Russian math genius rejects $1M prize

Russian Jewish math genius Grigori Perelman is refusing the million-dollar Millennium Prize for solving one of the most difficult open problems in mathematics, the Poincaré conjecture.

The Clay Mathematics Institute in Cambridge, Mass., confirmed Thursday that Perelman had called last week to refused its prize, but said he gave no reason. However, the news agency Interfax is quoting the reclusive Perelman as saying he believes the prize was unfair.

The Poincaré conjecture is one of the seven problems eligible for the million-dollar Millennium Prize, established by the Clay Mathematics Institute in 2000. Formulated in 1904 by French mathematician Henri Poincaré, the Poincaré conjecture is fundamental to achieving an understanding of three-dimensional shapes.

Perelman presented a proof of the century-old conjecture in three papers in 2002 and 2003 while he was a mathematician at the Steklov Institute of Mathematics in St. Petersburg, Russia. The proof followed the research program established by Columbia University mathematics professor Richard Hamilton.
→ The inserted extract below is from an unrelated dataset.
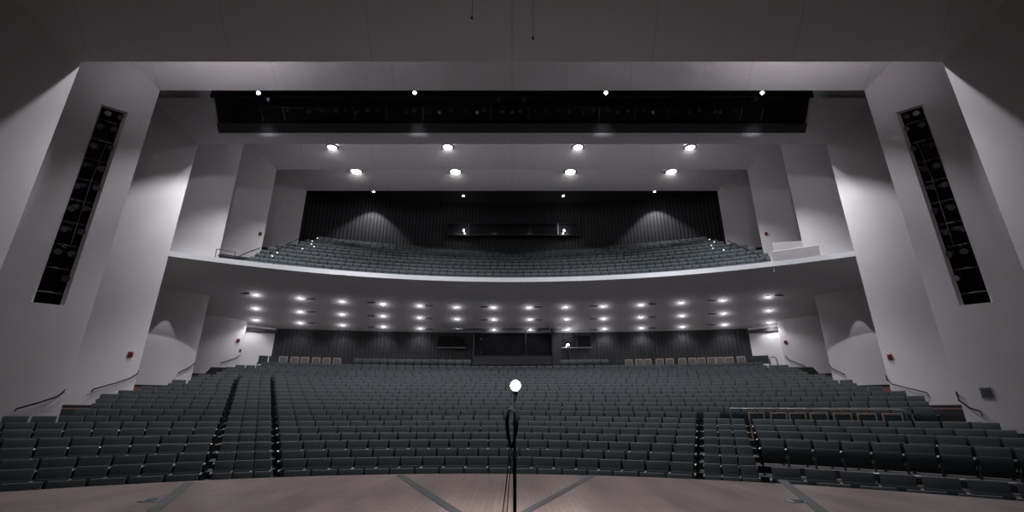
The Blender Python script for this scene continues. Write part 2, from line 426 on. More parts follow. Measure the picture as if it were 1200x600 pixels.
# upper seating terraces
BROW = [324, 320, 316, 312, 308, 304.5, 301.3, 298.3, 295.7, 293.4, 291.3]
def b_c(j): return 28.75 + 0.85 * j
def b_R(j): return 36 + 8 * j / 10
def b_top(j): return ray(600, BROW[j])[1] * b_c(j) + EYE
def b_y(j, X): return b_c(j) - sag(b_R(j), X)
BXL = [283, 290, 297, 303, 312, 322, 336, 350, 357, 368, 371]
def b_xe(j):
    az = -ray(BXL[j], BROW[j] - 6)[0]; lo, hi = 0.0, 22.0
    for _ in range(40):
        m = (lo + hi) / 2
        if m / b_y(j, m) < az: lo = m
        else: hi = m
    return lo
xs2 = fr(-22, 22, 176)
def b_z(j, x):
    t = max(0.0, min(1.0, (abs(x) - b_xe(j) - 0.3) / 0.4)); return max(b_top(0) - SH, b_top(j) - SH - 0.8 * t)
lines = [[(x, bal(28.5, x), b_z(0, x)) for x in xs2]]
for j in range(11):
    lines.append([(x, b_y(j, x) + 0.32, b_z(j, x)) for x in xs2])
    if j < 10: lines.append([(x, b_y(j, x) + 0.32, b_z(j + 1, x)) for x in xs2])
lines.append([(x, 41.0 - sag(60, x), b_z(10, x)) for x in xs2])
mb = MB(); n = len(xs2)
mb.add([p for l in lines for p in l], [(i * n + j, i * n + j + 1, (i + 1) * n + j + 1, (i + 1) * n + j) for i in range(len(lines) - 1) for j in range(n - 1)])
struct(mb.build('floor', M['floor']), 'dark stepped balcony floor')

# rear walls
def arcwall(name, Yc, R, x0, x1, z0, z1, m, label, n=50):
    xs = fr(x0, x1, n)
    mb = sheet(xs, [z0, z1], lambda x, z: (x, Yc - sag(R, x), z), back=lambda x, z: (x, Yc - sag(R, x) + 0.2, z))
    return struct(mb.build(name, m, smooth='auto'), label)
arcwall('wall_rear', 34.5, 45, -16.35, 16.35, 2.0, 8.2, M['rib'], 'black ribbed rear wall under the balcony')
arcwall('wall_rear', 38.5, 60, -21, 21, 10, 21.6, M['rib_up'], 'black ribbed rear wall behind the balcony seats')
# low dark ceiling behind the last scoop
mb = sheet(fr(-21, 21, 20), [33.5, 38.8], lambda x, y: (x, y, 18.55 + EYE + 0.02), back=lambda x, y: (x, y, 18.55 + EYE + 0.2))
struct(mb.build('ceiling', M['black']), 'dark ceiling over the back of the balcony')
for sg, side in ((-1, 'left'), (1, 'right')):
    p0, p1 = Vector((sg * 16.35, 34.5 - sag(45, 16.35))), Vector((sg * 20.5, 28.3))
    mb = MB()
    d = (p1 - p0).normalized(); nn = Vector((d.y, -d.x)); nn = nn if nn.y < 0 else -nn
    v = [(p.x, p.y, z) for z in (2.0, 8.0) for p in (p0, p1)]; v += [(p[0] - nn.x * 0.2, p[1] - nn.y * 0.2, p[2]) for p in v]
    mb.add(v, [(0, 1, 3, 2), (4, 6, 7, 5), (0, 4, 5, 1), (2, 3, 7, 6), (0, 2, 6, 4), (1, 5, 7, 3)])
    struct(mb.build('wall_' + side, M['wall']), 'plain grey side wall at the rear corner under the balcony')
    c = p0 + d * 1.9 + nn * 0.06; ang = math.atan2(d.y, d.x)
    zb = ray(600 - 290, 386)[1] * 30.5 + EYE
    trim(MB().box((c.x, c.y, zb), (4.0, 0.12, 0.22), Matrix.Rotation(ang, 3, 'Z')), M['vent'], 'dark track along the rear corner wall')
    # baseboards and wooden plinths below each fin
    for k, zb in (('B', -0.68 + EYE), ('C', 0.29 + EYE), ('D', 0.055 * 25.3 + EYE), ('E', 2.27 + EYE)):
        for (z0, z1, m, off, lab) in ((zb - 0.02, zb + 0.10, M['base'], 0.03, 'dark baseboard along the side wall fin'), (zb - 1.3, zb - 0.02, M['redwood'], 0.035, 'red wood plinth under the side wall fin')):
            def fb(s, z, off=off, k=k, sg=sg):
                x, y = fin_xy(k, s); dd = 0.6 + 0.7 * s; n_ = Vector((-1, -dd)).normalized(); return (sg * (x + n_.x * off), y + n_.y * off, z)
            mb = sheet(fr(0.62, 2.4, 12), [z0, z1], fb, back=lambda s, z, fb=fb: fb(s, z, -0.02))
            trim(mb, m, lab)

# ------------------------------------------------------------------ seats
def slab(prof_pts, w, bulge=0.0, nx=6):
    """profile (y,z) loop swept over width w, front bulging outward"""
    mb = MB(); n = len(prof_pts)
    for i in range(nx + 1):
        t = -1 + 2 * i / nx
        for (y, z) in prof_pts: mb.v.append((t * w / 2, y - bulge * (1 - t * t), z))
    for i in range(nx):
        for k in range(n): mb.f.append((i * n + k, i * n + (k + 1) % n, (i + 1) * n + (k + 1) % n, (i + 1) * n + k))
    mb.f.append(tuple(range(n))[::-1]); mb.f.append(tuple(range(nx * n, (nx + 1) * n))); mb.mi = [0] * len(mb.f)
    return mb
BACKP = [(0.02, 0.36), (-0.03, 0.40), (-0.045, 0.50), (0.0, 0.66), (0.06, 0.82), (0.085, 0.855), (0.12, 0.86), (0.145, 0.83), (0.10, 0.60), (0.06, 0.38)]
PANP = [(-0.09, 0.36), (-0.17, 0.38), (-0.20, 0.50), (-0.175, 0.66), (-0.145, 0.69), (-0.11, 0.67), (-0.085, 0.52)]
me_back = slab(BACKP, 0.485, 0.015).mesh('backrest', M['fabric'], smooth='auto')
me_pan = slab(PANP, 0.46, 0.01).mesh('seat', M['pan'], smooth='auto')
me_arm = MB().box((0, -0.10, 0.635), (0.05, 0.30, 0.035)).mesh('armrest', M['arm'], bevel=0.012)
me_cap = MB().sphere((0, -0.255, 0.63), 0.026, 8, 6).mesh('end_cap', M['cap'], smooth=True)
me_leg = MB().box((0, 0.0, 0.31), (0.035, 0.16, 0.62)).box((0, 0.0, 0.012), (0.07, 0.26, 0.024)).mesh('leg', M['steel'])
def mk(me, name, parent, loc=(0, 0, 0)):
    o = bpy.data.objects.new(name, me); COL.objects.link(o); o.parent = parent; o.location = loc; return o
proto = empty('theatre_seat')
mk(me_back, 'backrest', proto); mk(me_pan, 'seat', proto)
a_ = mk(me_arm, 'armrest', proto, (-0.27, 0, 0)); mk(me_cap, 'end_cap', a_); mk(me_leg, 'leg', proto, (-0.27, 0, 0))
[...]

Perelman resigned from his post in spring 2003 and has since stopped working in the mathematics field. According to a 2006 interview, Perelman is jobless, living with his mother in St. Petersburg.
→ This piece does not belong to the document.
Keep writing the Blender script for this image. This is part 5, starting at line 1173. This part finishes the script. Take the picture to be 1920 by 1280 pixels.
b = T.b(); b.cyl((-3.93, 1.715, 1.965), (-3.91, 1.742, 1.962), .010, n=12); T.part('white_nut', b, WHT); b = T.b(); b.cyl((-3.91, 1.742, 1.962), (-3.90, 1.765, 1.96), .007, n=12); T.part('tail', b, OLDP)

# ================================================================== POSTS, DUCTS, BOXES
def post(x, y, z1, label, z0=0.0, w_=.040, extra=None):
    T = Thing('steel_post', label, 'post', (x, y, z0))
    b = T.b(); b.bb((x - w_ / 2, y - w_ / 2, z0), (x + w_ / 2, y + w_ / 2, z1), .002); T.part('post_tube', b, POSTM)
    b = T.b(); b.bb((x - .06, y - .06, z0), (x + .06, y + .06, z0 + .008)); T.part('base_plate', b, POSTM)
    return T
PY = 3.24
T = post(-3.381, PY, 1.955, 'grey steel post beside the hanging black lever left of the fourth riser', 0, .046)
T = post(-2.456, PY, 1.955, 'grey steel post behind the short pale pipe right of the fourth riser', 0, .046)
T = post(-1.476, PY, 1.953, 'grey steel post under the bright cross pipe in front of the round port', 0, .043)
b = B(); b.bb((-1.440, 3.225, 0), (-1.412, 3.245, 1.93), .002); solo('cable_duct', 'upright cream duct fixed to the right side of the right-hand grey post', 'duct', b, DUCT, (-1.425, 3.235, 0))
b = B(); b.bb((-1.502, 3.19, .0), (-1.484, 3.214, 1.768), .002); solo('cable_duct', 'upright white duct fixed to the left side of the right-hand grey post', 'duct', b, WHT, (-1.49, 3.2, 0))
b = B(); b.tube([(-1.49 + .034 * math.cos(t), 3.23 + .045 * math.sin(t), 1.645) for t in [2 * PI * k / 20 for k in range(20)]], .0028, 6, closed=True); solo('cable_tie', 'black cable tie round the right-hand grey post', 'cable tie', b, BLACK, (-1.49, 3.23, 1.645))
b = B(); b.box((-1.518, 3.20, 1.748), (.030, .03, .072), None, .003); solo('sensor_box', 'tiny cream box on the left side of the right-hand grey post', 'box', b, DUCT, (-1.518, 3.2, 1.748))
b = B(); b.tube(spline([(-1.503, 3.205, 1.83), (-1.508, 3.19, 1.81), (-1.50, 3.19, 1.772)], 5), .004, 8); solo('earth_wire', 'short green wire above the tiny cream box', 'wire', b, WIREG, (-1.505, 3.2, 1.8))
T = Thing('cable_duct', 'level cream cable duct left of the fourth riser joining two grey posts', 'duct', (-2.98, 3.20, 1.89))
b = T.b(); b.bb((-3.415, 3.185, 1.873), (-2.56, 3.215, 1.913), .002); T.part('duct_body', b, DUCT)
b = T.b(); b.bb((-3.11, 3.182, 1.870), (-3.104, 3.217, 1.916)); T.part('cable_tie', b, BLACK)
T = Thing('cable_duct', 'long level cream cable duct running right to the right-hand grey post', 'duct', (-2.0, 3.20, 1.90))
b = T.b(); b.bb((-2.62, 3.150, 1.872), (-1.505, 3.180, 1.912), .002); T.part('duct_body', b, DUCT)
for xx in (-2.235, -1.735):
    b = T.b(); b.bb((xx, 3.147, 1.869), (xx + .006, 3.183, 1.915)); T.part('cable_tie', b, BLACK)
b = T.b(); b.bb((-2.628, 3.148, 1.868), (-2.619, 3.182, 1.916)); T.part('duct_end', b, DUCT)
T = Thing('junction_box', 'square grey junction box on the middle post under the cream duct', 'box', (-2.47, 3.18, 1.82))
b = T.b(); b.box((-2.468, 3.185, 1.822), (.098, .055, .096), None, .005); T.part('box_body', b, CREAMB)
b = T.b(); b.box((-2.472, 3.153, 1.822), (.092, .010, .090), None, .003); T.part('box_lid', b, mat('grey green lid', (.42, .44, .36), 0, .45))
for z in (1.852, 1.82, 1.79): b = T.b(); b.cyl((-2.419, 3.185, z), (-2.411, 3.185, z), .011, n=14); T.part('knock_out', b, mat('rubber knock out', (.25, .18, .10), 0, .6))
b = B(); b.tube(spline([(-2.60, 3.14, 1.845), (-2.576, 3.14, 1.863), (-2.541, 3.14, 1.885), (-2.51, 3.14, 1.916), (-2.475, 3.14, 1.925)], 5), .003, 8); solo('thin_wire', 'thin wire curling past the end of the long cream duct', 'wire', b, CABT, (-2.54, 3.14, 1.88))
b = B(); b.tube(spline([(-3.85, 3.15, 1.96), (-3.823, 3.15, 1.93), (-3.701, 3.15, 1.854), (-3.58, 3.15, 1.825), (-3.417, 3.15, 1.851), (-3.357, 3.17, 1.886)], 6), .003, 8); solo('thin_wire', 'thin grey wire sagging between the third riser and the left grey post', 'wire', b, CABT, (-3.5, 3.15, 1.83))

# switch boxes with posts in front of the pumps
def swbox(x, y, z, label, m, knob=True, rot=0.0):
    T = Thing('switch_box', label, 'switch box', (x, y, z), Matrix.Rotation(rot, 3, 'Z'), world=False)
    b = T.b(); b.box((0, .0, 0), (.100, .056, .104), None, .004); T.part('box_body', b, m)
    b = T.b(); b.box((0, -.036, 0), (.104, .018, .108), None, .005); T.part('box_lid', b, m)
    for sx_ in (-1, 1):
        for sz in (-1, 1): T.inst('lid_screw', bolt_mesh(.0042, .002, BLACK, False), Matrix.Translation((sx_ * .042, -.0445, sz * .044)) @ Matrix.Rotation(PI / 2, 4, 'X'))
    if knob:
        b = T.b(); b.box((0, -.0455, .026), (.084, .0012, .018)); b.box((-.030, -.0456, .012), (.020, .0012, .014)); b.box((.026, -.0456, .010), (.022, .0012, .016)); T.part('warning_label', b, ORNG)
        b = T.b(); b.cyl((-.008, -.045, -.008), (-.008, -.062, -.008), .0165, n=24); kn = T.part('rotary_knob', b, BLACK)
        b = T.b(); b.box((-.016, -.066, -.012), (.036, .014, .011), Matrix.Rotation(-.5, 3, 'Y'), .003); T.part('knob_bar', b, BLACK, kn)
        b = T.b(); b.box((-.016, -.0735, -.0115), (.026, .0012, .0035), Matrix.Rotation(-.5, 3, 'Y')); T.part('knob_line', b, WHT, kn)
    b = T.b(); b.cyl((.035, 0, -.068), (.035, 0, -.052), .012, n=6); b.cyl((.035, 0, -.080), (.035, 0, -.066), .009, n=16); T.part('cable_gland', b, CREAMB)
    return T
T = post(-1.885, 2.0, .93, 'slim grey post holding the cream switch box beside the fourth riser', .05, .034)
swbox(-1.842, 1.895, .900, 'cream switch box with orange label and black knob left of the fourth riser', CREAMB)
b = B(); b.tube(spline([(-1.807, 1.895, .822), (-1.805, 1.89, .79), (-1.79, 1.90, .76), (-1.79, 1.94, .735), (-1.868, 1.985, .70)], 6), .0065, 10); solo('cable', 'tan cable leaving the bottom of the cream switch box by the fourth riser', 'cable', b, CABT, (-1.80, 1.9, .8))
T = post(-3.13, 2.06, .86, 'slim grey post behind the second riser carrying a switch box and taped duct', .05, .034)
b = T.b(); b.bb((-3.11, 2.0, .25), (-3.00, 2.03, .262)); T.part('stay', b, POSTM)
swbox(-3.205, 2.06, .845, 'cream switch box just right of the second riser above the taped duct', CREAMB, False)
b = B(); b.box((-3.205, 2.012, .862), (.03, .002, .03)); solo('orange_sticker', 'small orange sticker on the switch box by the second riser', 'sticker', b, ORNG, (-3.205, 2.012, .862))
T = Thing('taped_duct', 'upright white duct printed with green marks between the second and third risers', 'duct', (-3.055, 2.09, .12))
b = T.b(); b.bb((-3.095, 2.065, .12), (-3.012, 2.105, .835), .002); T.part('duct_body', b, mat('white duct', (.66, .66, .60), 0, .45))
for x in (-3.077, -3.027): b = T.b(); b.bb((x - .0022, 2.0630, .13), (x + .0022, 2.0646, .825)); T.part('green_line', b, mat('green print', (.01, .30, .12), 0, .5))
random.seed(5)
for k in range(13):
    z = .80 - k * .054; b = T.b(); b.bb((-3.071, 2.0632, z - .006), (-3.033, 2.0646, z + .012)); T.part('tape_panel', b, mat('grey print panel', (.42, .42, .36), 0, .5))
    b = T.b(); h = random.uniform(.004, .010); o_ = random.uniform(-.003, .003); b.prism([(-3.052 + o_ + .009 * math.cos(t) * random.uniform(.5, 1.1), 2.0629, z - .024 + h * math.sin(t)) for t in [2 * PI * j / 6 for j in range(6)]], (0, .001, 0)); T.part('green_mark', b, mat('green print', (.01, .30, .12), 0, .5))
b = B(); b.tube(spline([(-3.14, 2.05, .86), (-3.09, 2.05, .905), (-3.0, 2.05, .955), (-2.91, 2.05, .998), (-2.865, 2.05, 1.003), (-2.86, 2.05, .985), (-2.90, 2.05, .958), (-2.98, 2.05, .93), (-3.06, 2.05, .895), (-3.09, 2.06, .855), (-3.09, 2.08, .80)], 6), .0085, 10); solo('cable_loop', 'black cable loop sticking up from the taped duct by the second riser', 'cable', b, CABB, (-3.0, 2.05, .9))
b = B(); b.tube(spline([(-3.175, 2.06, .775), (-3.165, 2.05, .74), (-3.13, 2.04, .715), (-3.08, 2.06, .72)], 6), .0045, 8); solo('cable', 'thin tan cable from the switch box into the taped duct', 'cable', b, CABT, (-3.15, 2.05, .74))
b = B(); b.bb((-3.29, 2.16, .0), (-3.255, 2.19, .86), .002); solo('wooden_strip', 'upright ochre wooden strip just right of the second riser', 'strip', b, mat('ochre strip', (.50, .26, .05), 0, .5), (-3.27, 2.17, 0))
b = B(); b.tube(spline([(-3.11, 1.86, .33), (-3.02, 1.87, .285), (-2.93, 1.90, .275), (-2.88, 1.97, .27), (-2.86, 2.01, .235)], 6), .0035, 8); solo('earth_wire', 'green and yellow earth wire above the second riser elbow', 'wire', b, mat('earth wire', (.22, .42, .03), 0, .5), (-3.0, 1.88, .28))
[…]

The journal Science recognized Perelman’s proof of the Poincaré conjecture as the scientific breakthrough of the year in 2006, the same year Perelman rejected the Fields Medal, the mathematics equivalent of the Nobel Prize.

The reasons for Perelman’s rejection of the Millennium Prize are not totally clear. Interfax quoted him as saying he believes his contribution in proving the Poincaré conjecture was no greater than that of Hamilton, who first suggested a program for the solution.

“To put it short, the main reason is my disagreement with the organized mathematical community… I don’t like their decisions, I consider them unjust,” Perelman said.

Clay Mathematics Institute President Jim Carlson said Perelman’s decision was not a complete surprise given his history of declining previous math prizes.

Carlson told AP that institute officials will meet this fall to decide what to do with the prize money. “We have some ideas in mind,” he said. “We want to consider that carefully and make the best use possible of the money for the benefit of mathematics.”